Второй экземпляр рукописи я передал одной голландке 4 июля, на приеме у американского посла. Мы впервые были приглашены на такой прием в 1967 году, но приглашение дошло с опозданием, и мы пошли по нему из любопытства на следующий год, когда нас, собственно говоря, не приглашали. Вообще же 4 июля так много народу сразу проходит в ворота особняка, что может пройти любой: мы только издали показали милиции белую бумажку. Конечно, в обычные дни совсем не так, посольство и резиденцию посла США охраняет даже не милиция, а чины КГБ в милицейской форме, а в домах напротив, сидят так называемые «кукушки», наблюдая за входом.
Мы оказались в конце столь привычной русскому глазу очереди, которая медленно втягивалась в глубь дома, где несколько мужчин и женщин с усталыми, но приветливыми лицами пожимали руки. После этого под звуки военно-морской музыки все разбредались по большому залу и двору, обнесенному каменной стеной. Во дворе были расставлены павильончики, дети дипломатов предлагали выпивку и закуску под названием «горячая собака». Мелькали порой знакомые лица, и толстая фигура Костаки маячила, но большинство мне было незнакомо, и вдруг я увидел своего старого приятеля Зверева под ручку с какой-то дамой.
Дама махала руками и была несколько навеселе, но когда я строго спросил ее, кто она такая, все немножко испугались: оказалось, что это г-жа Томпсон, жена посла. Это для меня было странно, я представлял себе, насколько должна быть надута собственной важностью жена советского посла в Вашингтоне.
В разгар моей борьбы против ссылки раздается звонок в дверь, типичный гебист протягивает повестку — но нет, это не повестка на допрос, а приглашение на вечер в связи с отъездом американского посла. Гюзель написала портрет его младшей дочери — очень тонкий, мы видели его недавно в Вашингтоне. Когда я смотрел на подсобный персонал американского посольства, я чувствовал себя, как на Лубянке. У шофера посла был вид, по крайней мере полковника КГБ, как-то в дождь — а в доме посла не нашлось зонтика — он отвез нас за триста метров домой. Вези, думал я, служба есть служба — и он, вероятно, так думал.

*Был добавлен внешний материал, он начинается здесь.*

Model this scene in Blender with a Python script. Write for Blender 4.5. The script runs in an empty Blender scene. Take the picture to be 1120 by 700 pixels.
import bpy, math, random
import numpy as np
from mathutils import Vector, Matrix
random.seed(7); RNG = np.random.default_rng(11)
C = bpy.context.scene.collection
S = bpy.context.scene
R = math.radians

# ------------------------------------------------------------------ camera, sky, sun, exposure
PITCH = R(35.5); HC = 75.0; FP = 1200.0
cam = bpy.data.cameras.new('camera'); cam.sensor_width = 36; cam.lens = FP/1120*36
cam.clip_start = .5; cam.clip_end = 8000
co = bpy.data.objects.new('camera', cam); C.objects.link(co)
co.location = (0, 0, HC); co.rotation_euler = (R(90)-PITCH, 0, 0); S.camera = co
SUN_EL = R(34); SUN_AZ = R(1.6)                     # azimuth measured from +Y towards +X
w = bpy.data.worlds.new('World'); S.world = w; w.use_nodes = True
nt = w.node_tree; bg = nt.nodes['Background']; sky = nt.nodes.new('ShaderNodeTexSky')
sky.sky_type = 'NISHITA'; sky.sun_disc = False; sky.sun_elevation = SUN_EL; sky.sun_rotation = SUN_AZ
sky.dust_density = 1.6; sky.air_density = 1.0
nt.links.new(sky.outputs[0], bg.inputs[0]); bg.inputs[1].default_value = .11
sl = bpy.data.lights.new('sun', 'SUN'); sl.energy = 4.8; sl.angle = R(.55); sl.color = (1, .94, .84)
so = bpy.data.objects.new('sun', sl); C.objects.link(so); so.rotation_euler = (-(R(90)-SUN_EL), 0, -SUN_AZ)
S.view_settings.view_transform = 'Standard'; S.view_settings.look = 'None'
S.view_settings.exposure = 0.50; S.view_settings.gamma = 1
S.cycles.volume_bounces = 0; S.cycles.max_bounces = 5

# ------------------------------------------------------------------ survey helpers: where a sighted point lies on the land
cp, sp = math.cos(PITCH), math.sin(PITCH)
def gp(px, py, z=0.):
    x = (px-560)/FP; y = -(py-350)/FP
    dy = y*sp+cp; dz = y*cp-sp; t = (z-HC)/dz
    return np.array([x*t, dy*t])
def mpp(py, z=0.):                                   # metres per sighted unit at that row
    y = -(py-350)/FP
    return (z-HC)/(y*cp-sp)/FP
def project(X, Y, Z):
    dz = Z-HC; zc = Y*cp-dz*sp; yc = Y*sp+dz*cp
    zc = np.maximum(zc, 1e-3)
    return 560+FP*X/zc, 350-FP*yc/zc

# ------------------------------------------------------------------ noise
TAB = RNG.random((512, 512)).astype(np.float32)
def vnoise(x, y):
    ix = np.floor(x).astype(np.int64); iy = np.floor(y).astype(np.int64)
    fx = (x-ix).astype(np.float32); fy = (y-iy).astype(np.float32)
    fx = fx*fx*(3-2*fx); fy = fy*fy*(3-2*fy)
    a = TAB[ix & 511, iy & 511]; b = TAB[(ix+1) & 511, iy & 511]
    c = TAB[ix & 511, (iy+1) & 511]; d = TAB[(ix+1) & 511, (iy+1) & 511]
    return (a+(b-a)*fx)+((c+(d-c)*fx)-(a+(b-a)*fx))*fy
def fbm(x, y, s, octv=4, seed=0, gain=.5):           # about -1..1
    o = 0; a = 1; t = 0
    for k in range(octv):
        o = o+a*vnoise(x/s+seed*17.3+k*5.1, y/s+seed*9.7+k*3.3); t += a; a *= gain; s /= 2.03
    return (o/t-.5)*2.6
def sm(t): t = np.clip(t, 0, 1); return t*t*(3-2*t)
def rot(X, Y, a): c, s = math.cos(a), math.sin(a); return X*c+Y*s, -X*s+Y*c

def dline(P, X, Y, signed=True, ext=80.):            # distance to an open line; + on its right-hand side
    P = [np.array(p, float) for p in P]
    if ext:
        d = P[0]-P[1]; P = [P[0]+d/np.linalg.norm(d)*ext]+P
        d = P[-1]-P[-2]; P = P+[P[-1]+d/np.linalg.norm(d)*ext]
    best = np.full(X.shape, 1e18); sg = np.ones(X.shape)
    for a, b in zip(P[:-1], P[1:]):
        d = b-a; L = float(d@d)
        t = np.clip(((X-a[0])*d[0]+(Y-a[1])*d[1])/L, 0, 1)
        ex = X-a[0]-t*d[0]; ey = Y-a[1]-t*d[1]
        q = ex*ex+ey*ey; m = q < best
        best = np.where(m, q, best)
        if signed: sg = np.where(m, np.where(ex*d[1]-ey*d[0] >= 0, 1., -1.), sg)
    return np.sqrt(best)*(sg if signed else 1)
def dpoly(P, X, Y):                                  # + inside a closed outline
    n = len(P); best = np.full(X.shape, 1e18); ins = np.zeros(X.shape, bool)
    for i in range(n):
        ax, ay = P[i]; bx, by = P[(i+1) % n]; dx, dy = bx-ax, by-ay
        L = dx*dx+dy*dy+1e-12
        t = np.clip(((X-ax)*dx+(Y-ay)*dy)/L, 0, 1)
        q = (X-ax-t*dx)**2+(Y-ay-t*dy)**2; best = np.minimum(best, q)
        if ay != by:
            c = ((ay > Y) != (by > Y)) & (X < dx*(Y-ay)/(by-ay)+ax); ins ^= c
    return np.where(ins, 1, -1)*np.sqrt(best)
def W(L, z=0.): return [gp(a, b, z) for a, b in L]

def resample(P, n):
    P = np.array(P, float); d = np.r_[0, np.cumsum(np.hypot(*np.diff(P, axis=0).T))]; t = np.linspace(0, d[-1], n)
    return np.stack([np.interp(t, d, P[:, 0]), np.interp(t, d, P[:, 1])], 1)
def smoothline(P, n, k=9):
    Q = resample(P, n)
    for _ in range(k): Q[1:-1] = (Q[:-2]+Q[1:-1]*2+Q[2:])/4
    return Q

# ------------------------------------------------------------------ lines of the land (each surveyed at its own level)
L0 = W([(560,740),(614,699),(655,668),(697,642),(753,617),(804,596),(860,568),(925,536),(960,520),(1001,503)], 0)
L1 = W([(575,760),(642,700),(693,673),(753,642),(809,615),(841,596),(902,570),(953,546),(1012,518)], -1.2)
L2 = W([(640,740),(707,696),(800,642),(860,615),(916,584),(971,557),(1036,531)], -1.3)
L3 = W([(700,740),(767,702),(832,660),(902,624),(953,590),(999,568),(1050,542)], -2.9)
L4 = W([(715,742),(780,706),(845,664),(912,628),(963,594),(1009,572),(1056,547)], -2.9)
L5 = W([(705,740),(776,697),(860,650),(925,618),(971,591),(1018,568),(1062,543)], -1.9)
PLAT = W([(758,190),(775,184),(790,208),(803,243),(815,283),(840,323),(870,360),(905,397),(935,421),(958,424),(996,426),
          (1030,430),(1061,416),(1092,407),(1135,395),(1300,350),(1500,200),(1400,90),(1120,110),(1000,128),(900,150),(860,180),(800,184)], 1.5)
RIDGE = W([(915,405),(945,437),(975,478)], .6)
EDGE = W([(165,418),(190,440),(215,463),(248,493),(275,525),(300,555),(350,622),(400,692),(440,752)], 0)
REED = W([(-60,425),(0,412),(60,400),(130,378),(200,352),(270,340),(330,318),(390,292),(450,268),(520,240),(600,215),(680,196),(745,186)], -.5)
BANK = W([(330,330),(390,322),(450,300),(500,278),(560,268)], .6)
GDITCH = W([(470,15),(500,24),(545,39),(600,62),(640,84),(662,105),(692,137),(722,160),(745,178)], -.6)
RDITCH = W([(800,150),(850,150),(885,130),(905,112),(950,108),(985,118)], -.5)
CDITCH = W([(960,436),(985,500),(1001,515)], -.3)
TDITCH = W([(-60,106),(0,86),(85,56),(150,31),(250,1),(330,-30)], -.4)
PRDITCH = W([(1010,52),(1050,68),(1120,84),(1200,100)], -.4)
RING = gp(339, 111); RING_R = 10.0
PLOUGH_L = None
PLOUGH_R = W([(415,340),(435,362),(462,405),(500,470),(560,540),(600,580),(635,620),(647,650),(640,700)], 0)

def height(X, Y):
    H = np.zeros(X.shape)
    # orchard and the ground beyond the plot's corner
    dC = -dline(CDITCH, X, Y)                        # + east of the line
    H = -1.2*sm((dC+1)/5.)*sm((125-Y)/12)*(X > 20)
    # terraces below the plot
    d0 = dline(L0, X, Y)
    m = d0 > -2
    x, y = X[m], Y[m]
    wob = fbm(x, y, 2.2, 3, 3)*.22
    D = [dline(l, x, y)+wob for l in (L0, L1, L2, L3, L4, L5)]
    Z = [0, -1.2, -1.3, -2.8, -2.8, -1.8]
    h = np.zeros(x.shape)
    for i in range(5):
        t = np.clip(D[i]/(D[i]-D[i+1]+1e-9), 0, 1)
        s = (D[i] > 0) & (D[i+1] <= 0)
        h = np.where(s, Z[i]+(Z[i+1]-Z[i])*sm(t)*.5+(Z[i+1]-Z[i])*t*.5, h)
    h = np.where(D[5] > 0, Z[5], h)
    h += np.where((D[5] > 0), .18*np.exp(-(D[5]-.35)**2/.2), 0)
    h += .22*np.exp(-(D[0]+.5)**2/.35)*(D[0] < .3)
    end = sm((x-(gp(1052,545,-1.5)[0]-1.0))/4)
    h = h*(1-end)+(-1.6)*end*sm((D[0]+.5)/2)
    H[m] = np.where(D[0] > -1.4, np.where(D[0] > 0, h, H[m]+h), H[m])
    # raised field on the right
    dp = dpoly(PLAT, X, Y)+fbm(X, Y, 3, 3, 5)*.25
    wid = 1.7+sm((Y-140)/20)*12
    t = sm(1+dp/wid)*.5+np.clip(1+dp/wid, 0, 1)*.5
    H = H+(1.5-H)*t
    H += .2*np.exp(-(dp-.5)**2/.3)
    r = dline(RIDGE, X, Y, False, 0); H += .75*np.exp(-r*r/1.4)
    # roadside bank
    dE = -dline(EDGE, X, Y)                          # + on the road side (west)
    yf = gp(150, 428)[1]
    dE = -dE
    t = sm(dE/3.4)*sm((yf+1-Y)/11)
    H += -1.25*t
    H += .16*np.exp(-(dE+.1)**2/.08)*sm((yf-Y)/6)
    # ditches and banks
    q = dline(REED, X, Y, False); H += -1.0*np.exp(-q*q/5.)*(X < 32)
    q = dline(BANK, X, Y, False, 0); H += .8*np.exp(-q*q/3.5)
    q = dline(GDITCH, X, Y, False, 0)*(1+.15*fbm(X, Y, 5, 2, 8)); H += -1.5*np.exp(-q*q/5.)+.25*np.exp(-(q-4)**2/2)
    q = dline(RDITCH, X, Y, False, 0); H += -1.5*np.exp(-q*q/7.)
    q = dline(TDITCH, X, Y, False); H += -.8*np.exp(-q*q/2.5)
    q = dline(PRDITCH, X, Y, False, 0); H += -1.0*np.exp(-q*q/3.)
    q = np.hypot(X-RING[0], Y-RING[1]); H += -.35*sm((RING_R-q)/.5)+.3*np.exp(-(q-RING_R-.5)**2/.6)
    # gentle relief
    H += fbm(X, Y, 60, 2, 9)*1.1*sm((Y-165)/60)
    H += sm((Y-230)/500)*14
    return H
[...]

Поскольку рукопись «СССР до 1984?» была передана для публикации 4 июля 1969 года — в день американского национального праздника, то подписал ее к печати Карел 7 ноября — в день советского национального праздника, чтобы таким образом содействовать сближению и взаимопониманию двух великих народов. Он указал также, что книга «соответственно Основному Закону Королевства Нидерландов и Конституции СССР напечатана без предварительной цензуры» — и действительно, в советской конституции слово «цензура» ни разу не упомянуто. О предстоящем издании я услышал по радио «Свобода» и через несколько дней получил письмо от неунывающего г-на Люкона, он читал в «Нью-Йорк Таймс» о моей книге и предлагает свои услуги для ее издания. Я ничего не ответил, но как только я вернулся в Москву, он тут же позвонил мне, даже после моего ареста он пришел к Гюзель — она его не впустила.
Письмо Люкона было не единственным сигналом, что обо мне не забывают.
Соседи рассказали, что прошлой осенью приезжали «люди в штатском», дом наш со всех сторон осматривали, а о нас сказали: «Вы их больше не увидите!»
Теперь по вечерам около дома стали появляться фигуры — и исчезать при моем приближении. В октябре вдруг подкатили две машины, первая мысль: «За мной!»
Но это был директор совхоза, — наш колхоз был росчерком пера переделан в совхоз, — начальник райсельхозуправления и третий, назвавшийся его «братом».
Директор смотрел как-то боком, начальник управления тоже чувствовал себя неуютно, зато «брат» был заметно воодушевлен. Пробыли они у нас минут пять, выпили по рюмке, и «брат» на прощанье сказал: «Мы еще много будем встречаться с вами, Андрей Алексеевич» — оборотная сторона «Вы их больше не увидите». Через два дня директор совхоза выписал мне несколько листов кровельного железа — так сказать, компенсация за привоз «большого брата».
За новым столом, сколоченным бесшабашными плотниками, я писал письмо, очень важное для меня. Летом мы услышали, что советский писатель Анатолий Кузнецов, выехав в Англию писать роман о Ленине, попросил там политическое убежище. Он откровенно рассказал о причинах своего бегства, о литературном конформизме и даже о том, как стал агентом КГБ. Как их завербовали — одного в лагере, другого на свободе — мне известны признания двух русских писателей. Видимо, нелегко им было об этом писать, и сделали они это, чтобы наглядно показать, как действует постыдный механизм насилия. Мне кажется их честность героической — однако и воля, и моральная позиция обоих оказались разными. Пафос статей Кузнецова в том, что «не было дано иного выбора». Но выбор был.